Y aunque los ingleses retendrían a jefes argentinos como rehenes ante la posibilidad de esos ataques, para cualquier intento de cambiar el curso de la guerra por parte de nuestra aviación era tarde: desde hacía más de 20 días, la campaña terrestre enemiga se había desplegado con envidiable logística, alcanzando la victoria, pese a un importante costo de vidas, causado por la heroica de nuestras tropas, según destaca siempre el bando contrario, desde hace 33 años.

Templanza. “No habíamos comido prácticamente nada desde las 3 de la tarde del día anterior (el 13 de junio). Esa había sido la última ración”, recuerda Ramón Robles, soldado de la Clase 62, que combatió junto con sus compañeros hasta agotar la munición provista para uno de los 18 obuses Oto Melara calibre 105 mm. que llevó a las Islas el Grupo de Artillería Aerotransportado 4.

“No habíamos comido nada porque además el fragor del combate no nos lo permitía. Alguien alcanzó un mate cocido o un caldo cuando oscureció, pero nada más”, rememora.

En el “Cuartel Unión”, ubicado en el camino a La Calera, a mano derecha antes del peaje, ayer se realizó la tradicional recordación del bautismo de fuego de la única unidad del Ejército con base en nuestra provincia que estuvo en el archipiélago. Robles es uno de los veteranos de mayor militancia en la causa Malvinas; “desde 1983”, apunta.
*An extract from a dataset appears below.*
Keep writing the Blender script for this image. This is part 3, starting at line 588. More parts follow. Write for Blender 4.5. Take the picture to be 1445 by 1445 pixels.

Y sigue recordando: “Cuando ya tuvimos que dejar los cañones, después de haber tirado incluso de manera directa contra los ingleses, cuando ya eran inutilizables por la tremenda cadencia de fuego y estaban clavados en el barro, sin posibilidades de movilizarlos, los terminamos de destruir y nos replegamos. En el camino al pueblo, fuimos comiendo lo que encontrábamos. Nos metimos en unos galpones, donde se habían almacenado alimentos que seguramente no se habían podido distribuir. Había hormas de queso, dulce de batata, latas de conserva. Comíamos; los ingleses nos miraban, no nos decían nada. ¿En qué pensaba? En que había perdido a mi mejor amigo, Néstor Pizarro (uno de los tres soldados caídos del Grupo de Artillería 4, junto con Jorge Romero y Eduardo Vallejos) y prácticamente en nada más. No pensaba en el futuro. Ese 14 de junio en Malvinas, no existía el tiempo, no existían las horas, ni los días. Tenía 19 años. No pensaba en nada más”.